**Given exercise:** From the line with "Build this scene" to the line with "TUBE = 95.0", both included, repeat each line exactly and leave out the pictures.

☆ ☆ ☆

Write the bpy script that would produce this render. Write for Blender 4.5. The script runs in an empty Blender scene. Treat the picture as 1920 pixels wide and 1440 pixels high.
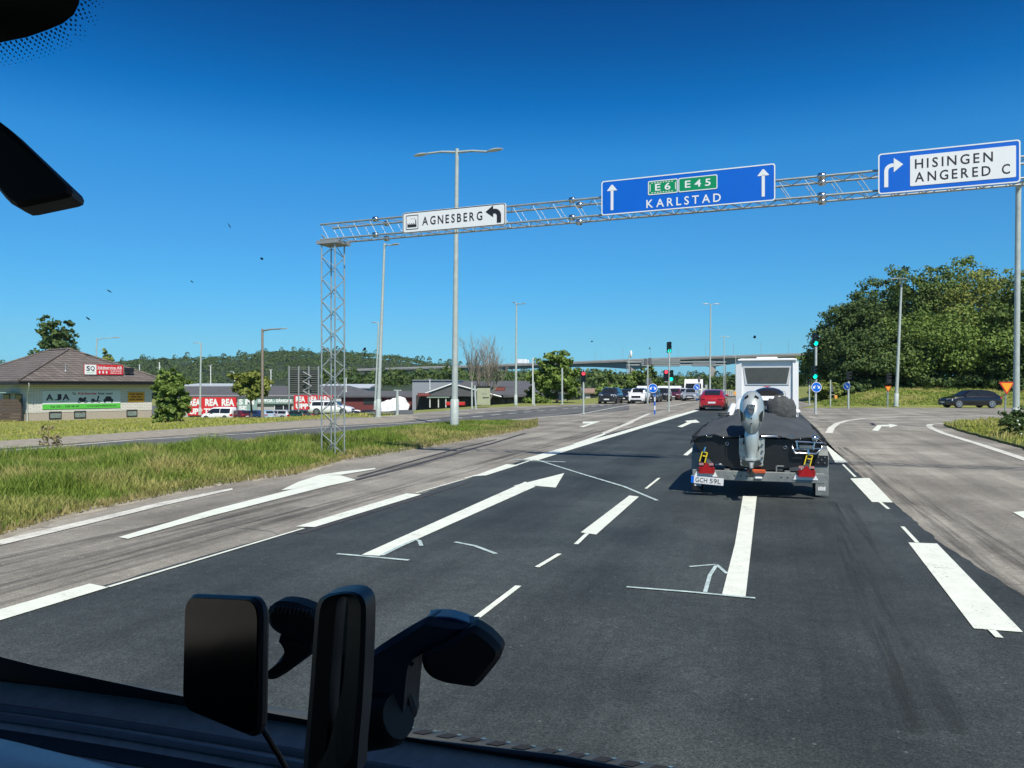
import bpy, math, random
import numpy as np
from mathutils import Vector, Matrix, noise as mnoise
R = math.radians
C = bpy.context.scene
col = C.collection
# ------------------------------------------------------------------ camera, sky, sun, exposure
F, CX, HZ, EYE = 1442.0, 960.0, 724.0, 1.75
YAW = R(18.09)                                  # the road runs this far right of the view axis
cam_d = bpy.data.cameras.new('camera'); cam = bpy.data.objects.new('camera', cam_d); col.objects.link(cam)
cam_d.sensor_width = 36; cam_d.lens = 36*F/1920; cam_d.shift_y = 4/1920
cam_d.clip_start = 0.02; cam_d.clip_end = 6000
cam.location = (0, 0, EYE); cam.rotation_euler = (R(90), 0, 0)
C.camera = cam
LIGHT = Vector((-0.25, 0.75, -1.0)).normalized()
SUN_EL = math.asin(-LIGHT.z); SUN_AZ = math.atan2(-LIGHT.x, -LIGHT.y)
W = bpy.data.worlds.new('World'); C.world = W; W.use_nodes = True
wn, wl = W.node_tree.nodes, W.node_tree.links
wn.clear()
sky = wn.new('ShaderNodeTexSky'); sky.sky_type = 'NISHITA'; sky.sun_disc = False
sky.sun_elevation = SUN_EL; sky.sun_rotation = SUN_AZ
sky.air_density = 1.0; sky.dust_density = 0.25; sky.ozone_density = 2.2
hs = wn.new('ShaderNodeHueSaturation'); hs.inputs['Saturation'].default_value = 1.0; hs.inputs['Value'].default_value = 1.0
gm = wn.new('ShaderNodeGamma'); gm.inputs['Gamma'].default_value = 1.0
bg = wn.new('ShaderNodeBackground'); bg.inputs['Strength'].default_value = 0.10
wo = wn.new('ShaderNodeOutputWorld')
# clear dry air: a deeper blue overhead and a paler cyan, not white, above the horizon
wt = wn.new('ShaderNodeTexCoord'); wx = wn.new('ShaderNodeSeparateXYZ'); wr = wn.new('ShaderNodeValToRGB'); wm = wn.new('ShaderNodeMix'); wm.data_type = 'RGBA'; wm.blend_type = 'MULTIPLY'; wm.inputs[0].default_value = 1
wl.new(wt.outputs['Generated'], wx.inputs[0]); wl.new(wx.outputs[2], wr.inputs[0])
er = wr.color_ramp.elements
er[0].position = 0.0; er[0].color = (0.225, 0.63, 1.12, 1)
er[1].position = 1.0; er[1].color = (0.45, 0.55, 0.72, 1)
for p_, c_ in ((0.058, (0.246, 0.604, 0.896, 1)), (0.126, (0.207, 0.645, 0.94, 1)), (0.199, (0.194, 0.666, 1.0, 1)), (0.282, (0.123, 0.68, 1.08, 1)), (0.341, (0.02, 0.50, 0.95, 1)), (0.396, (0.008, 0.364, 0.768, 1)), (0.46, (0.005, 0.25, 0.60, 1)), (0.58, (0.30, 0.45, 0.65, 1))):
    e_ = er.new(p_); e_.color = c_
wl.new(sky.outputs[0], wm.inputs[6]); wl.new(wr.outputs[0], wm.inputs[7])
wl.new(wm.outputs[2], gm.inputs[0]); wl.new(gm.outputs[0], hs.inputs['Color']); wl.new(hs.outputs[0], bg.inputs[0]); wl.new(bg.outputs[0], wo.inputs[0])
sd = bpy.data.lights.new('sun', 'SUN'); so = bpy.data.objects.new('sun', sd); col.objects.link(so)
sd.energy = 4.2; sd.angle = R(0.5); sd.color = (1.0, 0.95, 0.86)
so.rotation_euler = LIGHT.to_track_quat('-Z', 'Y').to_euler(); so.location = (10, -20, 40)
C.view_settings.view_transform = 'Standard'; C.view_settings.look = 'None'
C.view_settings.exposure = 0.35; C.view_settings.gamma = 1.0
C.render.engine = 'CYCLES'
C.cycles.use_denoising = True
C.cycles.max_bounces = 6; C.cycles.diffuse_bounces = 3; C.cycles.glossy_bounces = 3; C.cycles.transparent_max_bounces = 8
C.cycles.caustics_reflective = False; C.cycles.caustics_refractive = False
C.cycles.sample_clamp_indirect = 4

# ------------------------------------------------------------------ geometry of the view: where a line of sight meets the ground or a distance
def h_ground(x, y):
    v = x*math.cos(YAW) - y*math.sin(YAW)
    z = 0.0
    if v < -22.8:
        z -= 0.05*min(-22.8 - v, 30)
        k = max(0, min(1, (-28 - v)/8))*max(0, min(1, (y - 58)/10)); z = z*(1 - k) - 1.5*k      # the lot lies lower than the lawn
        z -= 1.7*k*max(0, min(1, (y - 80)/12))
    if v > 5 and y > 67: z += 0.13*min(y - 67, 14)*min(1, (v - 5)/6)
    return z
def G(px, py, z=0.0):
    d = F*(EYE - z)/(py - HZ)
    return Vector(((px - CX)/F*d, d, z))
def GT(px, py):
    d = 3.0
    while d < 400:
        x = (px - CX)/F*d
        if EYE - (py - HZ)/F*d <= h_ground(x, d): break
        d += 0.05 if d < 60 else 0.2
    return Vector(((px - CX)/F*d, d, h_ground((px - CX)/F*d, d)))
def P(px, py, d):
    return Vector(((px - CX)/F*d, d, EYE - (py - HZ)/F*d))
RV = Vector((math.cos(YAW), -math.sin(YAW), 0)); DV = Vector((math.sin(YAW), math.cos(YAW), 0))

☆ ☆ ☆

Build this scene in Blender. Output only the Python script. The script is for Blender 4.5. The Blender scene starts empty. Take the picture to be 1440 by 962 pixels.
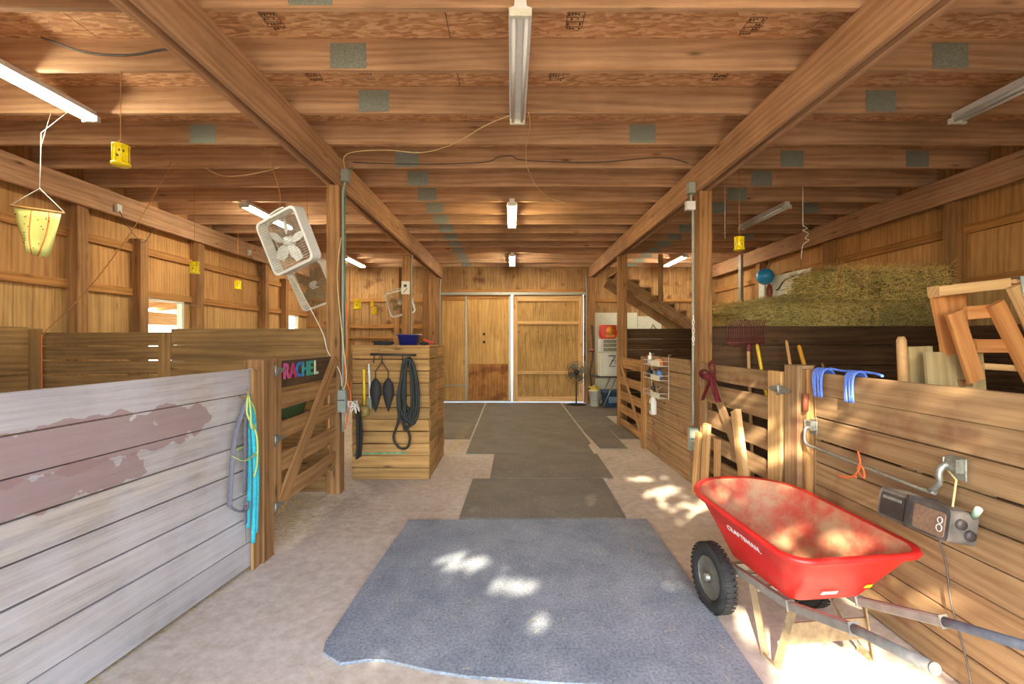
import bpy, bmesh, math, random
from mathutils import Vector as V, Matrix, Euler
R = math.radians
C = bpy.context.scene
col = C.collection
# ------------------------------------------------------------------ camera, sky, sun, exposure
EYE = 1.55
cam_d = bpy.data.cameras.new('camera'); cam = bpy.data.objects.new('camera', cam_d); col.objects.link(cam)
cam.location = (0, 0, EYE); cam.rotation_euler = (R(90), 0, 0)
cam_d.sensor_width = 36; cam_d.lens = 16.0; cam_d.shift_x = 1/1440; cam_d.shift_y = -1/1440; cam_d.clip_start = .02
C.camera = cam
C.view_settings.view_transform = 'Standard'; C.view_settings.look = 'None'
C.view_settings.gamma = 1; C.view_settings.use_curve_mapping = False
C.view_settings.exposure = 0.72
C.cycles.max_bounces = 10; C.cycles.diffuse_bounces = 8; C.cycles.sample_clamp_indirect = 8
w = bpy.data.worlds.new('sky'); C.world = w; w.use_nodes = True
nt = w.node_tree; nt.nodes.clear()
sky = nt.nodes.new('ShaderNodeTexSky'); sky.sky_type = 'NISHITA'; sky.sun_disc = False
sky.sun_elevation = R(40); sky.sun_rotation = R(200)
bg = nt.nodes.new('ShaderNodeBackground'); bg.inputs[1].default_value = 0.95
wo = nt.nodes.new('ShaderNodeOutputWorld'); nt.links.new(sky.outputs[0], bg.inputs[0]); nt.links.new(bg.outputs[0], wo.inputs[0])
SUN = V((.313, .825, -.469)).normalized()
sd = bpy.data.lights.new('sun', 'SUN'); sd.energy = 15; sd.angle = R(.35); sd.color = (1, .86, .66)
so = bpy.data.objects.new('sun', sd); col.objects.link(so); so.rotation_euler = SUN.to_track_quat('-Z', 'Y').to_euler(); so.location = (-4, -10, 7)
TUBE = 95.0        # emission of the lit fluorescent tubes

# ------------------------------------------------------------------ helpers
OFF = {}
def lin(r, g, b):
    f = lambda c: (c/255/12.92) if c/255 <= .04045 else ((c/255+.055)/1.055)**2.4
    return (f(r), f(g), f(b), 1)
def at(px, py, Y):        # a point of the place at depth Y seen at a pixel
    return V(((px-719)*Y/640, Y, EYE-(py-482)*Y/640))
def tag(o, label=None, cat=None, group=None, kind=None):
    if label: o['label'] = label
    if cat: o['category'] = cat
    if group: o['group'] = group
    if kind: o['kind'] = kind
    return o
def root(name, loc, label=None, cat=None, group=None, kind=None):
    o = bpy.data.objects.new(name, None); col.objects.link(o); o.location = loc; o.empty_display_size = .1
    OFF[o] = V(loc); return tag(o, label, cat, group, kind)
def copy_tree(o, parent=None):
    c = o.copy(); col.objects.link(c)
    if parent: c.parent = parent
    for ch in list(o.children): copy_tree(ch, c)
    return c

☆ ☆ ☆

**Result of the task:**
Build this scene in Blender. Output only the Python script. The script is for Blender 4.5. The Blender scene starts empty. Take the picture to be 1440 by 962 pixels.
import bpy, bmesh, math, random
from mathutils import Vector as V, Matrix, Euler
R = math.radians
C = bpy.context.scene
col = C.collection
# ------------------------------------------------------------------ camera, sky, sun, exposure
EYE = 1.55
cam_d = bpy.data.cameras.new('camera'); cam = bpy.data.objects.new('camera', cam_d); col.objects.link(cam)
cam.location = (0, 0, EYE); cam.rotation_euler = (R(90), 0, 0)
cam_d.sensor_width = 36; cam_d.lens = 16.0; cam_d.shift_x = 1/1440; cam_d.shift_y = -1/1440; cam_d.clip_start = .02
C.camera = cam
C.view_settings.view_transform = 'Standard'; C.view_settings.look = 'None'
C.view_settings.gamma = 1; C.view_settings.use_curve_mapping = False
C.view_settings.exposure = 0.72
C.cycles.max_bounces = 10; C.cycles.diffuse_bounces = 8; C.cycles.sample_clamp_indirect = 8
w = bpy.data.worlds.new('sky'); C.world = w; w.use_nodes = True
nt = w.node_tree; nt.nodes.clear()
sky = nt.nodes.new('ShaderNodeTexSky'); sky.sky_type = 'NISHITA'; sky.sun_disc = False
sky.sun_elevation = R(40); sky.sun_rotation = R(200)
bg = nt.nodes.new('ShaderNodeBackground'); bg.inputs[1].default_value = 0.95
wo = nt.nodes.new('ShaderNodeOutputWorld'); nt.links.new(sky.outputs[0], bg.inputs[0]); nt.links.new(bg.outputs[0], wo.inputs[0])
SUN = V((.313, .825, -.469)).normalized()
sd = bpy.data.lights.new('sun', 'SUN'); sd.energy = 15; sd.angle = R(.35); sd.color = (1, .86, .66)
so = bpy.data.objects.new('sun', sd); col.objects.link(so); so.rotation_euler = SUN.to_track_quat('-Z', 'Y').to_euler(); so.location = (-4, -10, 7)
TUBE = 95.0        # emission of the lit fluorescent tubes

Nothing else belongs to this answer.